Billions of contracts are entered into each year. They help with everything from buying homes and energy to business transactions, and sit at the heart of many of our everyday activities.
What if there was a way to make them more intelligent and useful?
Smarter contracts offer a new way of contracting. They are legally-binding digital contracts that use technology to provide benefits over conventional contracts. They range from simple applications like electronic signatures, all the way through to sophisticated self-executing smart legal contracts.
At all levels, smarter contracts enable increased efficiency and productivity, greater trust and transparency, and reduced risks of fraud.
The technology will benefit SMEs by standardising contracts in numerous areas: examples include employment, insurance, supply and distribution, credit, tax and intellectual property matters, and more.
Growth of blockchain technology
The rapid growth of blockchain technology is one key factor helping to accelerate a smarter way of contracting. Blockchain is a system of recording information in a way that not only makes it practically impossible to change, hack or cheat the system, but also disincentives dishonesty.

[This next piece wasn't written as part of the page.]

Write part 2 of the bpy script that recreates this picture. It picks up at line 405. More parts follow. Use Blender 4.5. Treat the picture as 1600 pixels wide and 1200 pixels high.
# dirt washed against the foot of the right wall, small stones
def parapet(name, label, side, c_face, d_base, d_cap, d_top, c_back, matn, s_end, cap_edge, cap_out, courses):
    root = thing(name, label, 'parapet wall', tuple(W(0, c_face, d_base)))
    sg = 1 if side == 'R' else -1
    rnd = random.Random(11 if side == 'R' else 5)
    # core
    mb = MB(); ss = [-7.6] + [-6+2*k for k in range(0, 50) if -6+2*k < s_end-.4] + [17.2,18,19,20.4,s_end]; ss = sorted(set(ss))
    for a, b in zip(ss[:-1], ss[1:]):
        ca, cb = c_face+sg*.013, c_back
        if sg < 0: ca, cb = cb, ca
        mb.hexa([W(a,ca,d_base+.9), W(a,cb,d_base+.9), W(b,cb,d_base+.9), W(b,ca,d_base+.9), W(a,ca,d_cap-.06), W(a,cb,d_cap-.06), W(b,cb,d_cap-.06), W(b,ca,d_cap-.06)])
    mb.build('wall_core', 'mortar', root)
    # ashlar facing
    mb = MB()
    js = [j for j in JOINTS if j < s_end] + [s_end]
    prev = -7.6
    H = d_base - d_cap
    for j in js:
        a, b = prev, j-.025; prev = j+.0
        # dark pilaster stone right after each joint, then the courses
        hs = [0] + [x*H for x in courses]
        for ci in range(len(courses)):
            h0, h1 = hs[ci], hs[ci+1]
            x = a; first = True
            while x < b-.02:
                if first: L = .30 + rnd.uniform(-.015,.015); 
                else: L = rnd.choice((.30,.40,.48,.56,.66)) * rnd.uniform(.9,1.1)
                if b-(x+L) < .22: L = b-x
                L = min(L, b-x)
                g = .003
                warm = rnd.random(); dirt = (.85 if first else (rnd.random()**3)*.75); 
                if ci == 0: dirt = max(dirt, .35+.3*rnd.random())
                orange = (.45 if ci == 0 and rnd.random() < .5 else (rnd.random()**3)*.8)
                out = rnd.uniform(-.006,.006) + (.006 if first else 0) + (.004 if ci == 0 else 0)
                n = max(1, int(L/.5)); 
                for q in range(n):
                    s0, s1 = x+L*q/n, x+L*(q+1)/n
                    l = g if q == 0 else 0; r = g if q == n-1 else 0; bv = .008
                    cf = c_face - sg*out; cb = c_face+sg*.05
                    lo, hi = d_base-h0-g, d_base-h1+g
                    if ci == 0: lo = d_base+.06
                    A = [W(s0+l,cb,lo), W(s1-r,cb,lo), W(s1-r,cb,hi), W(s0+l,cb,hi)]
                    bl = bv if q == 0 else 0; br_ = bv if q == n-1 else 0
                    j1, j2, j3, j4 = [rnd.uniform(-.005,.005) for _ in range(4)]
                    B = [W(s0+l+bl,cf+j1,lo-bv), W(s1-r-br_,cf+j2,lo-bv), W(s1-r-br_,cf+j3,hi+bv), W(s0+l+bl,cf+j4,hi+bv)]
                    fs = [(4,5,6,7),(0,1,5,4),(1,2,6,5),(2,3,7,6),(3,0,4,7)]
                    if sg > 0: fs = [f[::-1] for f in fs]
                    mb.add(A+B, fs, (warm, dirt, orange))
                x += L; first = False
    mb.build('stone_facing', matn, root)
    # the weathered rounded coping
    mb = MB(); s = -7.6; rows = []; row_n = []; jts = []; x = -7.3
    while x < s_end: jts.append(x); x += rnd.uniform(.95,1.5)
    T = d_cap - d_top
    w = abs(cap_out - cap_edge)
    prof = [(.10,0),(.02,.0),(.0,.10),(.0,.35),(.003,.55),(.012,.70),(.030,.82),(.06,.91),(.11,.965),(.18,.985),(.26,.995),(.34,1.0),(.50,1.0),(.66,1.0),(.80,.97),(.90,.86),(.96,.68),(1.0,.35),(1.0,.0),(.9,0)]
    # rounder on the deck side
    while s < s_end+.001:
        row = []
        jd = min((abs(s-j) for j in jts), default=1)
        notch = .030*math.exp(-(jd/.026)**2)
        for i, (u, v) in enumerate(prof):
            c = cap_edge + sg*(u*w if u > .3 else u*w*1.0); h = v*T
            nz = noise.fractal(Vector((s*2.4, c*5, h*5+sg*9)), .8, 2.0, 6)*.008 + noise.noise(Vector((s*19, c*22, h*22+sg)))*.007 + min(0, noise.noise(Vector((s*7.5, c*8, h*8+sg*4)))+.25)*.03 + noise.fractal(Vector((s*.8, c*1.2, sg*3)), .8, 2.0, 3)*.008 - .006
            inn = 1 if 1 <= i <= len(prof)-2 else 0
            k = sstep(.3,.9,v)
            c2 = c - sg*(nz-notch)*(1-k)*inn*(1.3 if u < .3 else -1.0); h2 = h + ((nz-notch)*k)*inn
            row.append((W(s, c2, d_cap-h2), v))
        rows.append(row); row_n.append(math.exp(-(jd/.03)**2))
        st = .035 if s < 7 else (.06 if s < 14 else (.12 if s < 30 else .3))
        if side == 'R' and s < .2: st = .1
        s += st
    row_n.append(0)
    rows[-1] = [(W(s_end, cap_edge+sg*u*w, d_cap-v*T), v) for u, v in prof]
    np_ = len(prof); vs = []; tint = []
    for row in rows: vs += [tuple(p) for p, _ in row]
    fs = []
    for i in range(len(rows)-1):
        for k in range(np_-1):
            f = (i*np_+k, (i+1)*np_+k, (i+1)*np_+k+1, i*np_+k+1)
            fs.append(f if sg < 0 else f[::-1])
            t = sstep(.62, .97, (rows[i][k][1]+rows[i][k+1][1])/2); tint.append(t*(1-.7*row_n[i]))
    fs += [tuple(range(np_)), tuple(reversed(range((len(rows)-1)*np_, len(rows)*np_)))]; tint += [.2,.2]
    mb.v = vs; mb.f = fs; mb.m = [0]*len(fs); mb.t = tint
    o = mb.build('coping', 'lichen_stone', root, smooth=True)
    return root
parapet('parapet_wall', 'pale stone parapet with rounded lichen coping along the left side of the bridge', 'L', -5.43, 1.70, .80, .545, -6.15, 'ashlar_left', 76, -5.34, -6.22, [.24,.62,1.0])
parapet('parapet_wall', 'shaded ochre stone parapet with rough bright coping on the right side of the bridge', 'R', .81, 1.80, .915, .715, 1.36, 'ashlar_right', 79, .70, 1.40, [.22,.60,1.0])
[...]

Smarter contracts on the blockchain allow transactions, ownership transfers and the like to be tracked and guaranteed in a way that is transparent. The fact that the legitimacy of the record cannot be challenged is significant for individuals and businesses. It reduces the risk of legal challenge. The blockchain is now at a stage in its development equivalent to where the internet was in or around 1995, demonstrating its potential for enormous growth.
Smarter contracts are already being used in a wide range of financial and industrial applications. They are being used to speed up and simplify the process of buying and selling property in the UK, to reduce friction in global trade and transform logistics operations.
LawtechUK has launched a major project that shows exactly how widely smarter contract technology is already being used across commercial, financial and consumer sectors. I believe that LawtechUK and its UK Jurisdiction Taskforce has played a vital role in showing how new technologies are being applied already and how they will develop in the future.
3 developments
Looking ahead, I believe there are three main developments that will accelerate the rollout of smarter contracts and blockchain technology and bring them into the mainstream of economic, business and financial life.
First, the launch of wholesale or retail central bank digital currencies and asset-backed stablecoin. The government has already announced its intention to legislate to bring certain stablecoins into the UK payments framework, to facilitate growth and expansion for issuers and providers.
The second development is the use of digital transferrable documentation such as electronic bills of lading and electronic bills of exchange.
Thirdly, I expect that there will be exponential growth in the use of digital commercial documentation and structured data in place of analogue applications such as Word and PDF.
The use of blockchain for share ownership and land and intellectual property registration would be transformational. Smarter contracts on-chain would allow tax and customs duties to be levied seamlessly as transactions occur.
Urgency needed
There must be a sense of urgency about the roll-out of smarter contracts because other jurisdictions – such as Australia and Singapore – are already focused on these advancements. Smaller jurisdictions can be more nimble, but the UK is one of the world’s most highly regarded legal jurisdictions.
There is a big prize in positioning English and Welsh law and the UK’s jurisdictions as the first choice for international business using new technologies.The UK should be in the vanguard of these developments. We all need to prepare for the rapid uptake of smarter contracts, which is happening now and will accelerate sooner rather than later.
My hope is that English and Welsh law will prove to be the most valuable foundation for borderless smarter contract technologies as they grow exponentially in the months and years to come. The Law Commission is moving fast to provide advice and draft bills to government to prepare the legal infrastructure in the UK for the growth in the use of blockchain technology and smarter contracts.
Businesses looking towards the future will want to be prepared for this wave of technological development. Smarter contracts will transform everyday transactions for consumers and SMEs.
We will all, I hope, embrace these new opportunities to bring greater efficiency, security and trust for individual and business transactions.